Cole Davis - Consider It! - Totally Gross National Product


Totally Gross National Product is proud to present Consider It! NYC bassist Cole Davis’s debut album produced by Ryan Olson. The album features Bon Iver, Julian Lage, Channy Leaneagh (Poliça), Papa Mbye, and a long list of vocalists and players of diverse approaches. With Consider It! Davis steps out with the upright bass to display not only technical virtuosity with a buttery tone but also to reveal a complex new voice combining jazz and indie. 

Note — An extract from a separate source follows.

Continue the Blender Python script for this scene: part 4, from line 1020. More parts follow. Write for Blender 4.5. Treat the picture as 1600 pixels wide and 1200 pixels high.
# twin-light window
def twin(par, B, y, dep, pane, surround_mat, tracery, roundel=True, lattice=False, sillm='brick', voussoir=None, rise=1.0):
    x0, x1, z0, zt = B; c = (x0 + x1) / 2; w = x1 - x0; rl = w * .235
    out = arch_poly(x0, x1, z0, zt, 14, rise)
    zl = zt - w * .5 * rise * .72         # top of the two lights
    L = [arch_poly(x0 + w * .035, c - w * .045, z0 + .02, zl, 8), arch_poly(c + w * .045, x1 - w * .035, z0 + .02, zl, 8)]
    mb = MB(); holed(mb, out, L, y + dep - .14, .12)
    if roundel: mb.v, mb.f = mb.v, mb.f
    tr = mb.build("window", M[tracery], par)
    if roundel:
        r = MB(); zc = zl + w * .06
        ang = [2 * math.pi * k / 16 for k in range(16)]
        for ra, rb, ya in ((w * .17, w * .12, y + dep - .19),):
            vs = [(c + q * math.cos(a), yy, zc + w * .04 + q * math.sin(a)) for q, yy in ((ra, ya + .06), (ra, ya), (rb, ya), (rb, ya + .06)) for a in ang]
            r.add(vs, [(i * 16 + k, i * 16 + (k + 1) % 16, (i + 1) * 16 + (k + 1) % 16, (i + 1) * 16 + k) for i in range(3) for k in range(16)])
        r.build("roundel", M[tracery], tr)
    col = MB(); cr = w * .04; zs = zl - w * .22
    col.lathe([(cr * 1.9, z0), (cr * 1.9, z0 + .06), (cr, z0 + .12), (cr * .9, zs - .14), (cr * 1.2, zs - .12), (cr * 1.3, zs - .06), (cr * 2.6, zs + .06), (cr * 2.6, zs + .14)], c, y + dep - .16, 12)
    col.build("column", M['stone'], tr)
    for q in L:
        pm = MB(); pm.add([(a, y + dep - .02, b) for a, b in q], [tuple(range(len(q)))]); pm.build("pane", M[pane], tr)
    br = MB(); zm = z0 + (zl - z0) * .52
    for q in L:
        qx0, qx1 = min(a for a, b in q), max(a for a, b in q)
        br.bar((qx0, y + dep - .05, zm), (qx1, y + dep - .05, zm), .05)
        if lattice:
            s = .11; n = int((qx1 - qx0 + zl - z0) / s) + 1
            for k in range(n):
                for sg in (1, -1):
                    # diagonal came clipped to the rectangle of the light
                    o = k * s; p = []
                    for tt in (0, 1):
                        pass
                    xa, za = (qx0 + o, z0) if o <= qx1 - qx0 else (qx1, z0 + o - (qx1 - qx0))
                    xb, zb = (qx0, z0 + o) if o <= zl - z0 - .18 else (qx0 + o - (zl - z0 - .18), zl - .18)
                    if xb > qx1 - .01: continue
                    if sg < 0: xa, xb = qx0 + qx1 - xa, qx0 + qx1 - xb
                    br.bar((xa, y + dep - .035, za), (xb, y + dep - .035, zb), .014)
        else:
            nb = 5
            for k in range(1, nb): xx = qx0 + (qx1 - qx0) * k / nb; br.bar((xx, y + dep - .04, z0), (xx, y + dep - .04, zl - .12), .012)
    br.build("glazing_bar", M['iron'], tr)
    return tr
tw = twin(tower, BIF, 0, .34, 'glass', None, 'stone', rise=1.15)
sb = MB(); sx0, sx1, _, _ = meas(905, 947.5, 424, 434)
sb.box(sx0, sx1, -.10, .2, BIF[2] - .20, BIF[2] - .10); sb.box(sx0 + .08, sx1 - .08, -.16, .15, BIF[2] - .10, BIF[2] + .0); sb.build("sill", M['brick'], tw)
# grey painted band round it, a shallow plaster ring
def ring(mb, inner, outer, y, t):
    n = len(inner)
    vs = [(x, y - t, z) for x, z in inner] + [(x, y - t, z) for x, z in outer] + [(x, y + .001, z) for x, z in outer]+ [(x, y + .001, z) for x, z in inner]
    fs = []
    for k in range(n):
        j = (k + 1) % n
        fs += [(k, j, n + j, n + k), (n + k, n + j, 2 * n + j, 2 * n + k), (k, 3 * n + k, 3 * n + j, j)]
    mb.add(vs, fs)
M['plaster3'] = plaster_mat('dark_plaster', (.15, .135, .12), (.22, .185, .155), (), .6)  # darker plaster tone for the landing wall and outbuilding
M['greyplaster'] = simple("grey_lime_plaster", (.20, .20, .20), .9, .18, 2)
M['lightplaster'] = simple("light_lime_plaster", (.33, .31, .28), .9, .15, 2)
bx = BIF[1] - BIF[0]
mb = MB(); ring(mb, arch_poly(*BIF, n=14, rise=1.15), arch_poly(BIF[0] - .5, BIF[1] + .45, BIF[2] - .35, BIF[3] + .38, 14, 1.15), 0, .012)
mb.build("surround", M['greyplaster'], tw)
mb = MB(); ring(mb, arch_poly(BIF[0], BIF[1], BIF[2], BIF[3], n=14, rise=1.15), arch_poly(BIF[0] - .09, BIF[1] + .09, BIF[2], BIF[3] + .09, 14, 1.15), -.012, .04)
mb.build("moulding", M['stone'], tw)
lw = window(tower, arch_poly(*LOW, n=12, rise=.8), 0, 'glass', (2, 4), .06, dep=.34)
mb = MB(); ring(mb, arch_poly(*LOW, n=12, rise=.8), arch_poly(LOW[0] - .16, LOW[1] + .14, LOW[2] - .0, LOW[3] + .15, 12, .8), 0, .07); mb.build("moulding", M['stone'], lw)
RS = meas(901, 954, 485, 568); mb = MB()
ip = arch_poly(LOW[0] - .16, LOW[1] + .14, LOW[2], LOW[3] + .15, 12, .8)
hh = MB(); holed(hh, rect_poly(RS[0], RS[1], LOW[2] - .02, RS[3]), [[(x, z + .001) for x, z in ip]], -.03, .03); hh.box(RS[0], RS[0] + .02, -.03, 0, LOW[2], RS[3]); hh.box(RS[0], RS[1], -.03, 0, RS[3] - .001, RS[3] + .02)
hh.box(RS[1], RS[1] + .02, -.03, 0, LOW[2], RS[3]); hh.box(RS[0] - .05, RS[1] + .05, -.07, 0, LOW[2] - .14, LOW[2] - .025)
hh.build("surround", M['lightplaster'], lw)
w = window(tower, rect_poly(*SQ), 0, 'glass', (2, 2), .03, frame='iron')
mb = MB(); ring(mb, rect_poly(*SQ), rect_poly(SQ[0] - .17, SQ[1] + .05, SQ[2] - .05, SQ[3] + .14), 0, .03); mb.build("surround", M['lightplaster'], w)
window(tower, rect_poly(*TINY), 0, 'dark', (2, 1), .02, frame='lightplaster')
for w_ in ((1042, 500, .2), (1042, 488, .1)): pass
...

Cole Davis hears upright bass on all styles of music. Beyond the tethered roles of jazz or bluegrass, he has long-imagined the sonic potential of his instrument as a collaborative voice. Cole studied jazz at Julliard while cutting his teeth in NYC jazz circles five nights a week, swimming professionally in the deep end of the jazz pool from twenty years old. With his rich ear committed to expanding the cultural and sonic relevance of the upright bass, Davis sought out producer Ryan Olson to make Consider It!: an album with the upright at the center of the emotional and structural narrative. Together Davis and Olson blended processed and acoustic sounds to transform the context and role of the upright bass, letting it become the storyteller within a wholly new sonic world.

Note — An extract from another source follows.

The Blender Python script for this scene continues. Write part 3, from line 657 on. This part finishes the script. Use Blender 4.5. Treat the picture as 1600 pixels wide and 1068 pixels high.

To do this, the album features vocal performances and a deep bench of virtuoso genre-bending instrumentalists. The moody struggle of “I Want You Gone” has sheets of pushy vocals by Justin Vernon of Bon Iver laying atop a bed of Davis’s upright bass, Bryan Nichol’s piano and Julian Lage’s guitar. The album closes with the song “Miracle” featuring Poliça’s Channy Leaneagh’s hauntingly honest voice over upright bass chords and french horn harmonies that send your introspective thoughts to a place of needed confrontation, an unexpected final destination. The lead track, “Broke the Handle Off”, has Aaron Rice’s effortless lead vocal flow over Davis and drummer Chris Eagan’s deep pocket. And between is the soul earworm “Tooth and Nail” featuring KINFU and the cinematic vocal soundscape of Papa Mbye on “Back Street Driver”. 

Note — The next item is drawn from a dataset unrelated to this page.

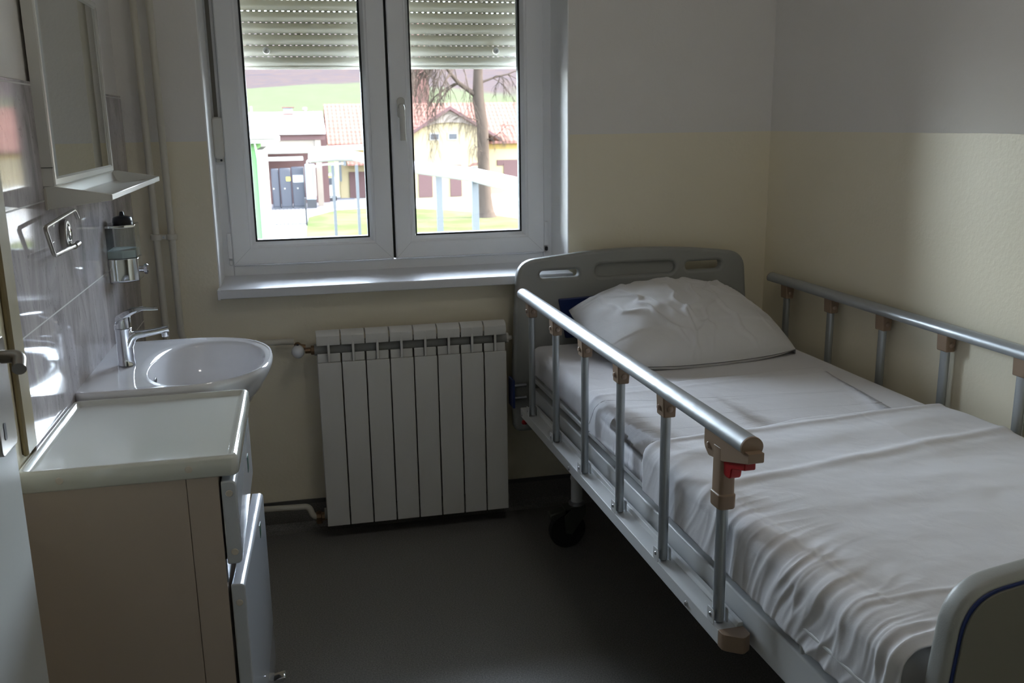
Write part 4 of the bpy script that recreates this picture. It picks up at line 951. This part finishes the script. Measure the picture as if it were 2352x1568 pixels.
# --- elevated lagged pipeline on posts
pl = thing('lagged_pipeline', 'thick silver lagged pipeline on grey posts crossing the right pane', 'pipeline', (0, 0, 0))
pth = [(1.0, 33.4, .18), (1.9, 33.6, .22), (2.7, 33.4, .20), (3.2, 32.0, .12), (4.05, 26.0, .07), (5.1, 21.8, .03), (5.5, 18.0, -.05), (5.7, 14.0, -.1), (5.8, 9.0, -.15)]
MB().tube(bez(pth, 4), .185, 20).build('lagging', E_['lag'], pl, smooth=60)
for x, y, w_ in ((4.58, 24.6, .085), (5.10, 21.6, .085), (3.45, 30.6, .07), (3.12, 32.6, .07), (2.74, 33.5, .055), (1.85, 33.7, .055)):
    p_ = box('post', E_['post'], x-w_, x+w_, y-w_, y+w_, GZ, -.12, pl, smooth=0)
    box('strap_clip', E_['post'], x-.07, x+.07, y-.07, y+.07, .18, .26, p_, smooth=0) if w_ > .08 else None
pl2 = thing('lagged_pipeline', 'thinner white lagged pipeline running level to the green building', 'pipeline', (0, 34.5, .42))
MB().tube([(-.53, 0, .02), (1.0, 0, .02), (2.6, .1, .06), (3.6, .6, .08)], .115, 16).build('lagging', E_['lag'], pl2, smooth=60)
box('bracket', E_['post'], 2.3, 2.4, .0, .1, -.10-.5, .0, pl2)
# --- iron fence and paving
fe = thing('iron_fence', 'low black iron fence beside the green building path', 'fence', (0, 47.8, GZ))
for i in range(12):
    x = -1.5+i*.2; box('fence_bar', E_['iron'], x-.012, x+.012, -.012, .012, .05, .95, fe, smooth=0)
box('fence_rail', E_['iron'], -1.6, .86, -.02, .02, .90, .95, fe, smooth=0); box('fence_rail', E_['iron'], -1.6, .86, -.02, .02, .08, .13, fe, smooth=0)
box('end_post', E_['iron'], .80, .90, -.05, .05, 0, 1.45, fe, smooth=0)
flat('path_paving', [(-3, 8), (.65, 8), (.75, 45), (-3, 45)], GZ+.03, E_['gravel'])
# --- bare tree
tr = thing('bare_tree', 'tall leafless tree with drooping twigs on the lawn', 'tree', (10.65, 48.4, GZ))
trk = MB().tube([(.02, 0, -.05), (0, 0, .35), (-.06, 0, 1.2), (-.08, .02, 3.0), (-.10, .05, 5.0), (-.30, .05, 6.4), (-.30, 0, 7.6), (-.25, 0, 8.6), (-.10, 0, 10.5), (.1, 0, 13)], [.62, .46, .38, .33, .32, .33, .26, .24, .17, .08], 14).build('trunk', E_['bark'], tr, smooth=60)
rnd = random.Random(3)
def limb(p, d, L_, r, depth, tw):
    path = [Vector(p)]; dd = Vector(d).normalized(); rad = [r]; n_ = 7
    for k in range(n_):
        dd = (dd+Vector((rnd.uniform(-.22, .22), rnd.uniform(-.22, .22), rnd.uniform(-.12, .12)-(.22 if depth >= 1 else -.03)))).normalized()
        path.append(path[-1]+dd*L_/n_); rad.append(r*(1-(k+1)/n_*.75))
        if depth < 2 and k > 0:
            for _ in range(2 if depth == 0 else 3):
                limb(path[-1], (dd+Vector((rnd.uniform(-.9, .9), rnd.uniform(-.9, .9), rnd.uniform(-.9, .5)))).normalized(), L_*rnd.uniform(.38, .6), r*.38, depth+1, tw)
    tw.tube(path, rad, 5 if depth else 8)
for i, (p, d, L_, r) in enumerate((((-.30, .05, 6.5), (-.9, -.2, .75), 4.6, .15), ((-.25, 0, 8.0), (-1, .1, .5), 5.5, .14), ((-.2, 0, 8.8), (.8, .0, .8), 4.5, .13), ((-.1, 0, 9.6), (-.5, -.5, .8), 4.5, .12), ((-.30, .05, 7.2), (.9, .2, .4), 3.2, .07), ((-.25, 0, 8.4), (-1, -.3, .15), 4.8, .11), ((-.1, 0, 5.2), (-.6, -.6, .3), 2.0, .04), ((-.08, 0, 4.2), (.5, -.7, .2), 1.6, .035), ((-.08, 0, 3.6), (-.3, -.8, .1), 1.5, .03), ((-1.9, -.2, 9.2), (-.4, -.2, -.7), 4.2, .04), ((-1.2, -.1, 8.6), (-.1, -.3, -.9), 3.8, .035), ((-2.9, -.1, 9.6), (-.2, .1, -.9), 4.6, .04), ((1.6, 0, 10.2), (.4, .1, -.5), 3.6, .05))):
    tw = MB(); limb(p, d, L_, r, 0, tw); tw.build('branch', E_['bark'], tr, smooth=60)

The album also features six instrumental tracks that feel dedicated to the chance of existence in a timeless open space, speeding away from the fire but slowing down at the corner letting us make eye contact with a strange world passing by. Davis leads a group of mesmerizing and innovative improvisors that bring to life his shining compositional voice in the aching “Lo nesome Position Indeed” and “All Family Matters”. Tim Fain’s commanding violin guides us through the beautiful maze of “Cultivating New Frontiers in Carpentry” while CJ Camerieri’s (CARM) trumpet on “Gull” orders last call from the dimly-lit bar on a 1920s ocean liner. The album is full of rich performances like these from a list of talented contributors brought together by Olson.

With Consider It! the upright bass — once a silent giant in the ensemble — has found a powerful new voice in the evolving landscape of jazz and indie music. Cole Davis has taken what he’s already been hearing for so long and finally recorded it for all of us to dig.